Son cosas que suceden en esa extraña república francesa vecina. El reino de España, y sus súbditos, esperan todavía su panfleto.

Claro que Stéphane Hessel pertenece a una especie en vías de desaparición, y no sólo desde el punto de vista biológico. Afable, capaz de recitar de memoria decenas de poemas, con el mismo educado fervor defiende a los trabajadores indocumentados y a los palestinos.

El libro, por el que no cobra derechos, celebra el 60. º aniversario de la Resistencia, "cuyo motivo básico fue la indignación". Hessel pretende renovarla: "El poder del dinero, que tanto combatimos, nunca fue más insolente y egoísta, con servidores en las más altas esferas del Estado".

Desbordados por el éxito del libro, sociólogos y políticos parecen evocar a Cocteau: "Cuando una situación le resulte incomprensible - aconsejaba el poeta-finja ser el instigador".

Para Hessel no hay misterio: "La última década del siglo XX fue prometedora, cayó el muro de Berlín, creció la sensibilidad humanitaria y ecológica. Pero los diez primeros años del siglo XXI son de signo contrario: insolidaridad, crisis, abismo entre los más ricos y los más pobres. Y en el caso de Francia, una presidencia que ha exaltado el dinero, las diferencias y ese horrible término de identidad nacional".

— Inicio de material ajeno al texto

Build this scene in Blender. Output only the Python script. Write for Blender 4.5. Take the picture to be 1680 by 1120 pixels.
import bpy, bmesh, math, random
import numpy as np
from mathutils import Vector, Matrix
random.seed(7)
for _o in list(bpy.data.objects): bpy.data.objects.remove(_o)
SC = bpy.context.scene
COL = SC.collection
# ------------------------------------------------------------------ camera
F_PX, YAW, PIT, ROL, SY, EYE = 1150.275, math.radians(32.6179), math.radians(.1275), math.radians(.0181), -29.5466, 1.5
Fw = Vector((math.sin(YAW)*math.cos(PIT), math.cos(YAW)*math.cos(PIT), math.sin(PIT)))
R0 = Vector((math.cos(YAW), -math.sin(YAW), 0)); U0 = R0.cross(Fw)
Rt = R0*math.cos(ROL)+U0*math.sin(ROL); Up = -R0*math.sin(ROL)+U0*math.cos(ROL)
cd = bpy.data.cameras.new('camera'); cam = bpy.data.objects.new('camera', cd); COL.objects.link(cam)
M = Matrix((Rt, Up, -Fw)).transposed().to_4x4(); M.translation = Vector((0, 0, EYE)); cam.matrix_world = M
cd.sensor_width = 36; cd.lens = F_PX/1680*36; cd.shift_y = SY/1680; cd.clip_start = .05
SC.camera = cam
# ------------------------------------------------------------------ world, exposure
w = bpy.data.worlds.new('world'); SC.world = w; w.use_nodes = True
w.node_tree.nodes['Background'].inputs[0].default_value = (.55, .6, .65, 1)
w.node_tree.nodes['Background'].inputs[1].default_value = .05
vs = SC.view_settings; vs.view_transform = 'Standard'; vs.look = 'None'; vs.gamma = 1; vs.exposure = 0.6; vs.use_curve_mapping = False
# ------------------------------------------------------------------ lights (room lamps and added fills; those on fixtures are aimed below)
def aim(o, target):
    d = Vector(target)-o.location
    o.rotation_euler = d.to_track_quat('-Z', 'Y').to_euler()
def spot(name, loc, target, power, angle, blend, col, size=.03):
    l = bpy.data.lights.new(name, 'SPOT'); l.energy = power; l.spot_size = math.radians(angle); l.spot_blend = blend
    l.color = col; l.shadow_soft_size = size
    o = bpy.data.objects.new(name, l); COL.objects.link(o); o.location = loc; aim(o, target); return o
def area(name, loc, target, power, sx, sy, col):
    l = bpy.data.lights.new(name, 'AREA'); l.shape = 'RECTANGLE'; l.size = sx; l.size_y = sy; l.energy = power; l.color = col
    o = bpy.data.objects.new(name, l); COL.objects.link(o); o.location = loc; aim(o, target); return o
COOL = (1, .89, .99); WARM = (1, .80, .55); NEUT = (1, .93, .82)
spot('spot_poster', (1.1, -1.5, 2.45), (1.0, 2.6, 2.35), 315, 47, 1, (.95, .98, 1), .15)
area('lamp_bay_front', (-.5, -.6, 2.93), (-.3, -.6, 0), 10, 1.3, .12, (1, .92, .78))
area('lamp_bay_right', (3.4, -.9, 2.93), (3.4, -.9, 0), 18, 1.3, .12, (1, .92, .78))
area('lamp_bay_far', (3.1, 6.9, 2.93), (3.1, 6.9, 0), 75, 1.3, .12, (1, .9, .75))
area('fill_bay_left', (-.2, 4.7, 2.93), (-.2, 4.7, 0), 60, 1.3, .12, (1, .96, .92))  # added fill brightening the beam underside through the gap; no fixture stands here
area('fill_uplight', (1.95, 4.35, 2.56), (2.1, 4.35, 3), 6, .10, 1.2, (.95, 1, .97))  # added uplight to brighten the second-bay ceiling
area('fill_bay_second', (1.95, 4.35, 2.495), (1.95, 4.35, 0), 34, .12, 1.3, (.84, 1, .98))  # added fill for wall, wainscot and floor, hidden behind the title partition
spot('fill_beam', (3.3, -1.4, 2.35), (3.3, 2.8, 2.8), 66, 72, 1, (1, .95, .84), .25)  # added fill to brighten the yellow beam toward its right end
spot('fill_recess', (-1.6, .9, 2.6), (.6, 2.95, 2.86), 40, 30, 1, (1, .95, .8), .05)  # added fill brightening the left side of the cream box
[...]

Herejías para un hombre cuya vida giró en torno a la cultura, el arte, el amor y la solidaridad. Nacido en Berlín, en 1917, tenía siete años cuando su familia se radica en París, en el cogollo de la vanguardia. Su madre, Helen Ground, escritora y pintora, inspiró la Catherine del trío Jules et Jim,el del inolvidable filme de François Truffaut. Jules era su padre, Franz Hessel, alemán, judío, escritor y traductor. Y Jim, el francés Henri-Pierre Roche, autor de la novela en la que se basó Truffaut.

Nacionalizado francés en 1937, Stéphane fue de los primeros en seguir a De Gaulle. Clandestino en Francia, en 1944 cayó en manos de la Gestapo. Fue torturado y deportado a Buchenwald y, dos días antes del fijado para su ejecución, cambió su identidad por la de un muerto. Huyó, le atraparon, volvió a huir.

Esa vida de regalo y una frase de Sartre - "Sólo es hombre quien se compromete"-le impulsaron a ingresar en las Naciones Unidas: fue uno de los doce redactores de la Declaración Universal de los Derechos Humanos de 1948. "Fue un milagro. Creíamos que no habría más guerras. Se conocían los crímenes de los campos; la vida retomaba sus derechos. Poco después, Corea, las guerras de descolonización, el telón de acero, devolvían beligerancia".

Y que no le digan que son utopías su fe en el derecho internacional, en la paz para Oriente Medio - denuncia la ocupación-,en la posibilidad de un mundo sin violencia...

Hessel, protector de argelinos durante la guerra con Francia y de los sin techo y los extranjeros, hoy, reclama en su best seller "una insurrección pacífica contra el consumo masivo, el desprecio por los débiles, la competencia de todos contra todos".